> _Exercise input_

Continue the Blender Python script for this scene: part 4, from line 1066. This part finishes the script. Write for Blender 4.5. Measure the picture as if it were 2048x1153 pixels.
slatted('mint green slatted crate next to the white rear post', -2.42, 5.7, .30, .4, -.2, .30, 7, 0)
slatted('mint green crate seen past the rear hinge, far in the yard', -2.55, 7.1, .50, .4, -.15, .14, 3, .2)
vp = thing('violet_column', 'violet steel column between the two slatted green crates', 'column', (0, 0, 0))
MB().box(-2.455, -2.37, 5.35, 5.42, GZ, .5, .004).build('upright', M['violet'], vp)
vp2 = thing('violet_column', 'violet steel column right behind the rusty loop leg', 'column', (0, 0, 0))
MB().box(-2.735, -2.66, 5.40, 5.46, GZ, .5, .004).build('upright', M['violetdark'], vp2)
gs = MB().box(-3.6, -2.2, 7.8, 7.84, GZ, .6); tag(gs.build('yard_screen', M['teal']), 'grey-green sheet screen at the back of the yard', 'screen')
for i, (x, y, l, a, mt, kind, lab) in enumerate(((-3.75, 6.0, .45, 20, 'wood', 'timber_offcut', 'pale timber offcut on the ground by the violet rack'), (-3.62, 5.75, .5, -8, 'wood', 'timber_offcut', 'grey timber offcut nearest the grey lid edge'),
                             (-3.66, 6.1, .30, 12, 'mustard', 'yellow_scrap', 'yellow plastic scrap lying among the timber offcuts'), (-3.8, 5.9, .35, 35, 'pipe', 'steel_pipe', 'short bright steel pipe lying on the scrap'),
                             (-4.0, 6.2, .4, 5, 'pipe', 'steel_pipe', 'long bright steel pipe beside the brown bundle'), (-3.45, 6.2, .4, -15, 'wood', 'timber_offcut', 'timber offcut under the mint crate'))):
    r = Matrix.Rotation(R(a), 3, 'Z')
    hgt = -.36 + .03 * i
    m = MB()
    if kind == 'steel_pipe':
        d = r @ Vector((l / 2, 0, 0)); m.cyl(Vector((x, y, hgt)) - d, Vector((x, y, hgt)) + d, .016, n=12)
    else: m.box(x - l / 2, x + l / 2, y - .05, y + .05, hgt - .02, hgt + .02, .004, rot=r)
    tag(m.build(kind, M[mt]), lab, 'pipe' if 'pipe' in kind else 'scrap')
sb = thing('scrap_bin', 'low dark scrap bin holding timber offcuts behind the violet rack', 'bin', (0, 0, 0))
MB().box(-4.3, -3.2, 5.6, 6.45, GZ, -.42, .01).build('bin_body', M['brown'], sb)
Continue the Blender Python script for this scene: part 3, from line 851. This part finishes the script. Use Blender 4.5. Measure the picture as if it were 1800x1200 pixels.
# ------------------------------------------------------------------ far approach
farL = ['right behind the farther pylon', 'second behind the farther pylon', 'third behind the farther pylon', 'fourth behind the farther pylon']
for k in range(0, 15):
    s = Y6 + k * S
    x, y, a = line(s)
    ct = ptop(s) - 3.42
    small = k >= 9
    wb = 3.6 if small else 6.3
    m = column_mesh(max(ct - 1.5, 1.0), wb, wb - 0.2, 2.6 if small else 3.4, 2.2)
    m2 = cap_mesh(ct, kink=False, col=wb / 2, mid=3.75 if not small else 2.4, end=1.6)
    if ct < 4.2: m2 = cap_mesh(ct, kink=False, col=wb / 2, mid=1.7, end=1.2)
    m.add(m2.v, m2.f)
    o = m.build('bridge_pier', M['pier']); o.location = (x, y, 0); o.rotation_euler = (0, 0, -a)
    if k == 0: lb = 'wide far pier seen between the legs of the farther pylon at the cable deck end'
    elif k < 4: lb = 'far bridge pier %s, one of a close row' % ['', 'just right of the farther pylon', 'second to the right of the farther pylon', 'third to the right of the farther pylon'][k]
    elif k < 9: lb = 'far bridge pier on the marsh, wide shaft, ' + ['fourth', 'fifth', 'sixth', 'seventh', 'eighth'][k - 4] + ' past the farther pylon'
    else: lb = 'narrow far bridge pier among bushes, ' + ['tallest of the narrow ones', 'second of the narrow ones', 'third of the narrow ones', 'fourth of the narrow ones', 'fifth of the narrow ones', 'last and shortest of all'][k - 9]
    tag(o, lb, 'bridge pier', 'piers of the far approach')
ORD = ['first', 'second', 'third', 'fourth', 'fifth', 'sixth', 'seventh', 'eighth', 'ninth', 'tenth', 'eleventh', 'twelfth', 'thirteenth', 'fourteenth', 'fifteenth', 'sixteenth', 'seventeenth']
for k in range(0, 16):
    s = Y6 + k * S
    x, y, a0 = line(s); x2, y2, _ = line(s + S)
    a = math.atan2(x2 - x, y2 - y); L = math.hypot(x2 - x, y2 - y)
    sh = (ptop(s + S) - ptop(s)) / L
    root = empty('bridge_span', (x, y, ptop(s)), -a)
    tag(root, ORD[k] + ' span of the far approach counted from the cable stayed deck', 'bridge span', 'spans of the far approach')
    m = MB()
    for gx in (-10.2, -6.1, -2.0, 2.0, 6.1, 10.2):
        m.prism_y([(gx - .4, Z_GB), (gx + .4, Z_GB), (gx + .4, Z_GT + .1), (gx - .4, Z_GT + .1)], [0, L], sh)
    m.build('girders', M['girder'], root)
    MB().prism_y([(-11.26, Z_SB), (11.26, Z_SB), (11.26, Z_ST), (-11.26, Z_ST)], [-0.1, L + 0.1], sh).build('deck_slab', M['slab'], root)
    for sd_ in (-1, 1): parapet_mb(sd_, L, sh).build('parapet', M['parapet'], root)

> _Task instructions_
Retype the listing above in full, with no alterations.

> _Correct output_
Continue the Blender Python script for this scene: part 4, from line 1066. This part finishes the script. Write for Blender 4.5. Measure the picture as if it were 2048x1153 pixels.
slatted('mint green slatted crate next to the white rear post', -2.42, 5.7, .30, .4, -.2, .30, 7, 0)
slatted('mint green crate seen past the rear hinge, far in the yard', -2.55, 7.1, .50, .4, -.15, .14, 3, .2)
vp = thing('violet_column', 'violet steel column between the two slatted green crates', 'column', (0, 0, 0))
MB().box(-2.455, -2.37, 5.35, 5.42, GZ, .5, .004).build('upright', M['violet'], vp)
vp2 = thing('violet_column', 'violet steel column right behind the rusty loop leg', 'column', (0, 0, 0))
MB().box(-2.735, -2.66, 5.40, 5.46, GZ, .5, .004).build('upright', M['violetdark'], vp2)
gs = MB().box(-3.6, -2.2, 7.8, 7.84, GZ, .6); tag(gs.build('yard_screen', M['teal']), 'grey-green sheet screen at the back of the yard', 'screen')
for i, (x, y, l, a, mt, kind, lab) in enumerate(((-3.75, 6.0, .45, 20, 'wood', 'timber_offcut', 'pale timber offcut on the ground by the violet rack'), (-3.62, 5.75, .5, -8, 'wood', 'timber_offcut', 'grey timber offcut nearest the grey lid edge'),
                             (-3.66, 6.1, .30, 12, 'mustard', 'yellow_scrap', 'yellow plastic scrap lying among the timber offcuts'), (-3.8, 5.9, .35, 35, 'pipe', 'steel_pipe', 'short bright steel pipe lying on the scrap'),
                             (-4.0, 6.2, .4, 5, 'pipe', 'steel_pipe', 'long bright steel pipe beside the brown bundle'), (-3.45, 6.2, .4, -15, 'wood', 'timber_offcut', 'timber offcut under the mint crate'))):
    r = Matrix.Rotation(R(a), 3, 'Z')
    hgt = -.36 + .03 * i
    m = MB()
    if kind == 'steel_pipe':
        d = r @ Vector((l / 2, 0, 0)); m.cyl(Vector((x, y, hgt)) - d, Vector((x, y, hgt)) + d, .016, n=12)
    else: m.box(x - l / 2, x + l / 2, y - .05, y + .05, hgt - .02, hgt + .02, .004, rot=r)
    tag(m.build(kind, M[mt]), lab, 'pipe' if 'pipe' in kind else 'scrap')
sb = thing('scrap_bin', 'low dark scrap bin holding timber offcuts behind the violet rack', 'bin', (0, 0, 0))
MB().box(-4.3, -3.2, 5.6, 6.45, GZ, -.42, .01).build('bin_body', M['brown'], sb)
Continue the Blender Python script for this scene: part 3, from line 851. This part finishes the script. Use Blender 4.5. Measure the picture as if it were 1800x1200 pixels.
# ------------------------------------------------------------------ far approach
farL = ['right behind the farther pylon', 'second behind the farther pylon', 'third behind the farther pylon', 'fourth behind the farther pylon']
for k in range(0, 15):
    s = Y6 + k * S
    x, y, a = line(s)
    ct = ptop(s) - 3.42
    small = k >= 9
    wb = 3.6 if small else 6.3
    m = column_mesh(max(ct - 1.5, 1.0), wb, wb - 0.2, 2.6 if small else 3.4, 2.2)
    m2 = cap_mesh(ct, kink=False, col=wb / 2, mid=3.75 if not small else 2.4, end=1.6)
    if ct < 4.2: m2 = cap_mesh(ct, kink=False, col=wb / 2, mid=1.7, end=1.2)
    m.add(m2.v, m2.f)
    o = m.build('bridge_pier', M['pier']); o.location = (x, y, 0); o.rotation_euler = (0, 0, -a)
    if k == 0: lb = 'wide far pier seen between the legs of the farther pylon at the cable deck end'
    elif k < 4: lb = 'far bridge pier %s, one of a close row' % ['', 'just right of the farther pylon', 'second to the right of the farther pylon', 'third to the right of the farther pylon'][k]
    elif k < 9: lb = 'far bridge pier on the marsh, wide shaft, ' + ['fourth', 'fifth', 'sixth', 'seventh', 'eighth'][k - 4] + ' past the farther pylon'
    else: lb = 'narrow far bridge pier among bushes, ' + ['tallest of the narrow ones', 'second of the narrow ones', 'third of the narrow ones', 'fourth of the narrow ones', 'fifth of the narrow ones', 'last and shortest of all'][k - 9]
    tag(o, lb, 'bridge pier', 'piers of the far approach')
ORD = ['first', 'second', 'third', 'fourth', 'fifth', 'sixth', 'seventh', 'eighth', 'ninth', 'tenth', 'eleventh', 'twelfth', 'thirteenth', 'fourteenth', 'fifteenth', 'sixteenth', 'seventeenth']
for k in range(0, 16):
    s = Y6 + k * S
    x, y, a0 = line(s); x2, y2, _ = line(s + S)
    a = math.atan2(x2 - x, y2 - y); L = math.hypot(x2 - x, y2 - y)
    sh = (ptop(s + S) - ptop(s)) / L
    root = empty('bridge_span', (x, y, ptop(s)), -a)
    tag(root, ORD[k] + ' span of the far approach counted from the cable stayed deck', 'bridge span', 'spans of the far approach')
    m = MB()
    for gx in (-10.2, -6.1, -2.0, 2.0, 6.1, 10.2):
        m.prism_y([(gx - .4, Z_GB), (gx + .4, Z_GB), (gx + .4, Z_GT + .1), (gx - .4, Z_GT + .1)], [0, L], sh)
    m.build('girders', M['girder'], root)
    MB().prism_y([(-11.26, Z_SB), (11.26, Z_SB), (11.26, Z_ST), (-11.26, Z_ST)], [-0.1, L + 0.1], sh).build('deck_slab', M['slab'], root)
    for sd_ in (-1, 1): parapet_mb(sd_, L, sh).build('parapet', M['parapet'], root)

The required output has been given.